Trucks can be a symbol of independence and self-sufficiency, a reminder of an era that waxes nostalgic, a family connection, a way to make a living or just pursue happiness. That’s the sentiment of Professor Mark Metzler Sawin, who penned the closing essay in “Pickups: A Love Story,” written by his friend Howard Zehr.

“The pickup truck is very much a part of Americana,” says Ed Kim, vice president of industry analysis at the research firm AutoPacific. “It’s connected with the idea of a man going out to work hard and create his own path. The truck is a tool to do that.”

America’s love of the pickup truck is what makes us so excited by this week’s announcement that Ford has sold its 500,000th 3.5-liter V6 EcoBoost®-equipped F-150 truck.

The EcoBoost achievement is the latest success story for the Department’s Loan Programs Office (LPO). In September 2009, the Department issued a $5.9 billion loan from the LPO’s Advanced Technology Vehicles Manufacturing (ATVM) Loan Program, enabling Ford to upgrade facilities across Illinois, Kentucky, New York, Michigan, Missouri and Ohio, including the retooling of the Cleveland Engine Plant where the EcoBoost is made. All told, the ATVM loan helped to create and preserve manufacturing jobs for more than 33,000 Ford employees.

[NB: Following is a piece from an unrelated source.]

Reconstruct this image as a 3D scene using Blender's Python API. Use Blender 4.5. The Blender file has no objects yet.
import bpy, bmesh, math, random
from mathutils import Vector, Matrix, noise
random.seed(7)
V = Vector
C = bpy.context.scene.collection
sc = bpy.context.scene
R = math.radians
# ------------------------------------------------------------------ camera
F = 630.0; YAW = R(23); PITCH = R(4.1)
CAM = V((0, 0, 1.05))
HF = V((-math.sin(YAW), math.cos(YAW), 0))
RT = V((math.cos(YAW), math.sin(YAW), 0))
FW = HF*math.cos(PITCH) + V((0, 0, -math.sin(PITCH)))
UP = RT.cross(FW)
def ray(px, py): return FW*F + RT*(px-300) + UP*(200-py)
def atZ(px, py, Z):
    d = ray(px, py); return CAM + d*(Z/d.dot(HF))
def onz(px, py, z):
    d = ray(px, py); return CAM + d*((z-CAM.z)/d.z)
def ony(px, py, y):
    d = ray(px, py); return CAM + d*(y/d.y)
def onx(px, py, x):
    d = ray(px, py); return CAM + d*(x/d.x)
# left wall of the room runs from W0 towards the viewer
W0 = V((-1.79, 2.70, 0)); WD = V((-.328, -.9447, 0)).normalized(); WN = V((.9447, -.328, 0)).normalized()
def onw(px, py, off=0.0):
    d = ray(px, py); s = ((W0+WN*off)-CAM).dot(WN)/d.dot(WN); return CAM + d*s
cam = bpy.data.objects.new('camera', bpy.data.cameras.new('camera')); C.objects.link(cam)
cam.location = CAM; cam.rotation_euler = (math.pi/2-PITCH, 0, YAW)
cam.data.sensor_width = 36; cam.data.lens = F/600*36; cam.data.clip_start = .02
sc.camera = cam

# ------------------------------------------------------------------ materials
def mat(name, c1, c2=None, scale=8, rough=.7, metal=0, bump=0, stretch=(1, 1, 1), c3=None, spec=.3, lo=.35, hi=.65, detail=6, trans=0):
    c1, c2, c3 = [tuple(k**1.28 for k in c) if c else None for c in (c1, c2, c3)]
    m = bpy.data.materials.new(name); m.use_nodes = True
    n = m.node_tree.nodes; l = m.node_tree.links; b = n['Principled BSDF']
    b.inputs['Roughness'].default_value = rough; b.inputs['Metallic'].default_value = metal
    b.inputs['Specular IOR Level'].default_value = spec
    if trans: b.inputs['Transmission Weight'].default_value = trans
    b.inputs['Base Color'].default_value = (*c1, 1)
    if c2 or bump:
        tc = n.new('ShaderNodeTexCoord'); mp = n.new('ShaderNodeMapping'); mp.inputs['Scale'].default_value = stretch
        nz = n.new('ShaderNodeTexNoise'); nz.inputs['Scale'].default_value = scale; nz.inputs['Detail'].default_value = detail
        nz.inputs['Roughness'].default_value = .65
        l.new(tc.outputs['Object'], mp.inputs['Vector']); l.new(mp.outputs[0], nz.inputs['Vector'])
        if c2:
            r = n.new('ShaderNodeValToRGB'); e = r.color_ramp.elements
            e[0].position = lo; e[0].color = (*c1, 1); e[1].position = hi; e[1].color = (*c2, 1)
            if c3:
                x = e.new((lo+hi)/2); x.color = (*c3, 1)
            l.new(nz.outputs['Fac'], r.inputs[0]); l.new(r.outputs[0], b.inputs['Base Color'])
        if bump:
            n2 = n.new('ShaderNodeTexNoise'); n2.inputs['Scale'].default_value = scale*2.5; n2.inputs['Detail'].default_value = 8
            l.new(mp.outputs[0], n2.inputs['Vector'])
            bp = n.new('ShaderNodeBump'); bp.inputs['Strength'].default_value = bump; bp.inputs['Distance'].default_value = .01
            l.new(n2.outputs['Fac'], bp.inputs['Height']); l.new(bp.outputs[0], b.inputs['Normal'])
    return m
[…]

Manufacturing these trucks creates good jobs in areas of the country that need them and provides Americans with the kind of vehicles they love to drive. But increasing their efficiency is another step in helping our country become more resilient against the threats presented by climate change.

According to Ford’s news release, F-150 EcoBoost owners collectively have saved an estimated 56.8 million gallons of gas on an annual basis in the past 38 months. According to the U.S. Environmental Protection Agency, that’s equal to:

  • The annual greenhouse gas impact of 413,895 acres of U.S. forests
  • A city in which 70,000 homes going without electricity for a year
  • 6,685 tanker trucks’ worth of gasoline
  • Installing 139 wind turbines

These are the kinds of results that the ATVM Loan Program was created to produce. That’s why I joined Secretary Moniz last month at the Motor & Equipment Manufacturers Association (MEMA) Legislative Summit to announce improvements we’ve made to the Program to help America’s automotive industry achieve more successes like this and achieved the President’s goal of nearly doubling average fuel efficiency for cars and trucks to 54.5 miles per gallon by 2025.

Among those improvements is clarifying eligibility for the component suppliers manufacturing fuel-efficient technologies. This includes, but is not limited to, advanced engines and powertrains, light-weighting materials, advanced electronics and fuel-efficient tires. We’re also committed to improved responsiveness to applicants and a more efficient application process that can be found online at

The truck is a symbol of independence, hard work and America’s great past. Ford’s announcement builds on these themes that are woven throughout American history and pushes us forward on a path for a stronger future. By achieving the President’s fuel efficiency goal, we’ll be self-sufficient and more resilient to the impacts of climate change and the ups and downs of the international fuel market. What’s not to love about that?